Exercise aim: Search the entries below. Return every line that has "picture" in it.

Records shown:
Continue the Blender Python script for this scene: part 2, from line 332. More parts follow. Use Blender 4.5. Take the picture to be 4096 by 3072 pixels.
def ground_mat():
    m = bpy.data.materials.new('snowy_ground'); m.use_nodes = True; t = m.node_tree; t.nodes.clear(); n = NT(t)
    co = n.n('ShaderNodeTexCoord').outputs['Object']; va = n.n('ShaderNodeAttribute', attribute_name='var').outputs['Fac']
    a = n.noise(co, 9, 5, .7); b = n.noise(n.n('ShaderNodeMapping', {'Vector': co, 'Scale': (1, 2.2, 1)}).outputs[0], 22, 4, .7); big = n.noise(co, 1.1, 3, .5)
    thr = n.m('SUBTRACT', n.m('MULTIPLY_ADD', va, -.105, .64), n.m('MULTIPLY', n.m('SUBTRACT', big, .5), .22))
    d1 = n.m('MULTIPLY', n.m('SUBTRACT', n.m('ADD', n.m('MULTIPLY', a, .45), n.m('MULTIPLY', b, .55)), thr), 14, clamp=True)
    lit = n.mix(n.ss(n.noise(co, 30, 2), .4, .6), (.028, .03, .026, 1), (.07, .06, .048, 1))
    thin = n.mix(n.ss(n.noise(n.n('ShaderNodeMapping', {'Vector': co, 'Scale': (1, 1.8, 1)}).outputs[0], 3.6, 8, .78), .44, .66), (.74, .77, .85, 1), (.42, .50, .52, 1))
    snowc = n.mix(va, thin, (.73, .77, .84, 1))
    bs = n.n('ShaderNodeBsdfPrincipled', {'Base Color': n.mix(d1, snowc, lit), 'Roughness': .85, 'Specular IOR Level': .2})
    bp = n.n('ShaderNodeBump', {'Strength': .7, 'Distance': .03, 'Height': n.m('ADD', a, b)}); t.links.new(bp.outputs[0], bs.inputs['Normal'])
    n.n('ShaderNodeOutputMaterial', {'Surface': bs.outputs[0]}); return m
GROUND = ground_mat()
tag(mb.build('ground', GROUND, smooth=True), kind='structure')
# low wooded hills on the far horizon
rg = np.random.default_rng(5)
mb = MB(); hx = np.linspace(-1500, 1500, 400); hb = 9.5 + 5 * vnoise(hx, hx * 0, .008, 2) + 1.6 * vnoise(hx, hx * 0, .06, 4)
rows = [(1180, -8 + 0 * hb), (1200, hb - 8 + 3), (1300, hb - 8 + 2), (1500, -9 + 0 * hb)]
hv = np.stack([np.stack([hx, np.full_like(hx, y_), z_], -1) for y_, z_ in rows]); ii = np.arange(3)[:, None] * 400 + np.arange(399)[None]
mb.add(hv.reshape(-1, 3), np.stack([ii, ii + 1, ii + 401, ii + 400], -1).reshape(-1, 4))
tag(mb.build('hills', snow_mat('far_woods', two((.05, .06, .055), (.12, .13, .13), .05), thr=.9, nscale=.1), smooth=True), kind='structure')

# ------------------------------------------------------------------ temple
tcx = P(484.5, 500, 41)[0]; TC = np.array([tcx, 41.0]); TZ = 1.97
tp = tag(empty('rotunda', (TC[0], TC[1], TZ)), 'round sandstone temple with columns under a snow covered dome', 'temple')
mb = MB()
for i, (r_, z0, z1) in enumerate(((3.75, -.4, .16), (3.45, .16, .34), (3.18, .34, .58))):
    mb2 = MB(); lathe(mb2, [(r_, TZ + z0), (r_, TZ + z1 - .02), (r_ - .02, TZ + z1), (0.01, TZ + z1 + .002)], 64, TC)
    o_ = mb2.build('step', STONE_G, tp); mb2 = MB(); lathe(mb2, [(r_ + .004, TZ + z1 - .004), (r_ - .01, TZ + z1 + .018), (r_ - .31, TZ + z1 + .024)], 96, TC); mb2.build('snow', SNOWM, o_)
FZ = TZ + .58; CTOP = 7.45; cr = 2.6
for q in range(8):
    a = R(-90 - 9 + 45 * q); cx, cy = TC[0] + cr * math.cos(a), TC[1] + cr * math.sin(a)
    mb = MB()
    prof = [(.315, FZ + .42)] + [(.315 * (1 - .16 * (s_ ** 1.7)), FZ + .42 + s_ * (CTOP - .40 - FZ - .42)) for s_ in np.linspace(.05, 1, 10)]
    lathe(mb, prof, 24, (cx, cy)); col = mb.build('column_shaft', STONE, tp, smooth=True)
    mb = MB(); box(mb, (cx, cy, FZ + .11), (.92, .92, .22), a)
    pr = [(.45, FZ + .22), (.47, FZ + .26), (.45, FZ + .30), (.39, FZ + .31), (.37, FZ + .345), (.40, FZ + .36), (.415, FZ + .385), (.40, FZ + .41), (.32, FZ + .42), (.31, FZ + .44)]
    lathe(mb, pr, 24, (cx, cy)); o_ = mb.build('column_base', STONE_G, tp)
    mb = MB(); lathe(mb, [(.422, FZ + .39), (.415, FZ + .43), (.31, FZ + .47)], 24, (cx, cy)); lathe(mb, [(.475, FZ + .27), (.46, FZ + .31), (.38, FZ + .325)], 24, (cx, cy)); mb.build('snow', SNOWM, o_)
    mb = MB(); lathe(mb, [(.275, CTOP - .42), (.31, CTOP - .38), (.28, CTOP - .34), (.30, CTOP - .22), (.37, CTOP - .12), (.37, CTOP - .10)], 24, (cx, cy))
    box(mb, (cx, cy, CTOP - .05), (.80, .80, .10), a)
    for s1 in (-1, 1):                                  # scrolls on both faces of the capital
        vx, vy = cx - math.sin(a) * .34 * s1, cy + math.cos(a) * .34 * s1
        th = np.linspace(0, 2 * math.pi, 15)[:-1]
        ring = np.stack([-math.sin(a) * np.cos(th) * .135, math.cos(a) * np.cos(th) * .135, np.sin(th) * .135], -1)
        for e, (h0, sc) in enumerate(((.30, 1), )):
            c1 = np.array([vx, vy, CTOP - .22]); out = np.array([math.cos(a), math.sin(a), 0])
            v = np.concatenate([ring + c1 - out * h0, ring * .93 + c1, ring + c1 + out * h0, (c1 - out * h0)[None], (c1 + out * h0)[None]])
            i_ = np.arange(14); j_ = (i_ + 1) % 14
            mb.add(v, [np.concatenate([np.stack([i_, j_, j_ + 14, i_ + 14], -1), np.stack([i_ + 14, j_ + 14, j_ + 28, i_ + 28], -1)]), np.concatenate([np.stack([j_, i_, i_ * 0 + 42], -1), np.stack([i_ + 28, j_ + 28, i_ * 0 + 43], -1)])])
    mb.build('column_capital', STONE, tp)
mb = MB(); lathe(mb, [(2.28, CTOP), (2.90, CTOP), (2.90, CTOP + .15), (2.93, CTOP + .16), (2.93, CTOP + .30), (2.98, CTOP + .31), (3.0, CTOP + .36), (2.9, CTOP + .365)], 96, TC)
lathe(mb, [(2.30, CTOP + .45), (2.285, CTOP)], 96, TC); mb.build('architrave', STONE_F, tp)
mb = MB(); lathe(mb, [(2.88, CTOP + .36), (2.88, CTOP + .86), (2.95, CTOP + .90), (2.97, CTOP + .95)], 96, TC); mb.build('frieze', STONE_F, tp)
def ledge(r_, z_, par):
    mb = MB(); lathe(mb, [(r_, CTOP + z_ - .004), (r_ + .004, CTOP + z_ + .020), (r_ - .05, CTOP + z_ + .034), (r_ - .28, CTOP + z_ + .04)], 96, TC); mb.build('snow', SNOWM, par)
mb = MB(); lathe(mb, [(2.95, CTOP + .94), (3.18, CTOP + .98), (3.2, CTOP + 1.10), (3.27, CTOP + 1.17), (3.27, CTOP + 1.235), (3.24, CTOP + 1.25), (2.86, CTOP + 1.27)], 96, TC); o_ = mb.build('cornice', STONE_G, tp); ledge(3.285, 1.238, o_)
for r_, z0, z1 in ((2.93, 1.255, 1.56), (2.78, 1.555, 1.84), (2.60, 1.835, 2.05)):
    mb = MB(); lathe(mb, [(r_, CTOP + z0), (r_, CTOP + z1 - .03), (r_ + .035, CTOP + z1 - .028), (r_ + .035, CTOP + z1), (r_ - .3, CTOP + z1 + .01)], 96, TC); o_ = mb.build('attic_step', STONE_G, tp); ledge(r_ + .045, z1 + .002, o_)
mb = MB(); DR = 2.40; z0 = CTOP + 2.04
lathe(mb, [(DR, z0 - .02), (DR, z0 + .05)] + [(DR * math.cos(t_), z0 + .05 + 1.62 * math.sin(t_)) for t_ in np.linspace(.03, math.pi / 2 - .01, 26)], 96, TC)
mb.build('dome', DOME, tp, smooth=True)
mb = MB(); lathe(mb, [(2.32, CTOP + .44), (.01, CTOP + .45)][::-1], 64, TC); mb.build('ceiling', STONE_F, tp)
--
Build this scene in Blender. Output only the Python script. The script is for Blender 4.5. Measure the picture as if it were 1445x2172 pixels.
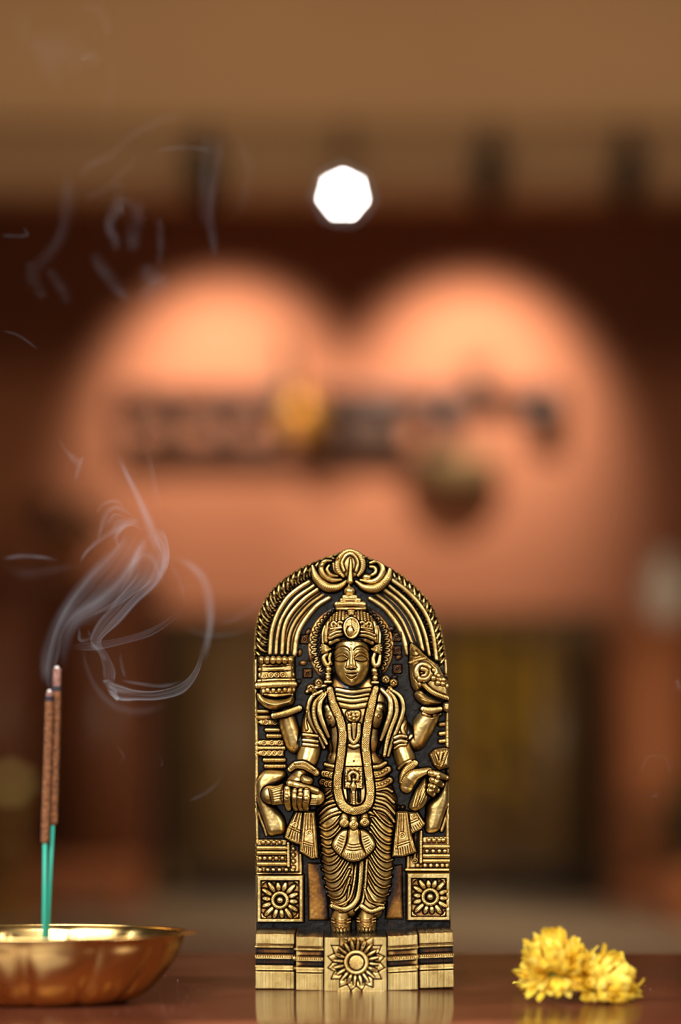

Result for this exercise:
Continue the Blender Python script for this scene: part 2, from line 332. More parts follow. Use Blender 4.5. Take the picture to be 4096 by 3072 pixels.
Build this scene in Blender. Output only the Python script. The script is for Blender 4.5. Measure the picture as if it were 1445x2172 pixels.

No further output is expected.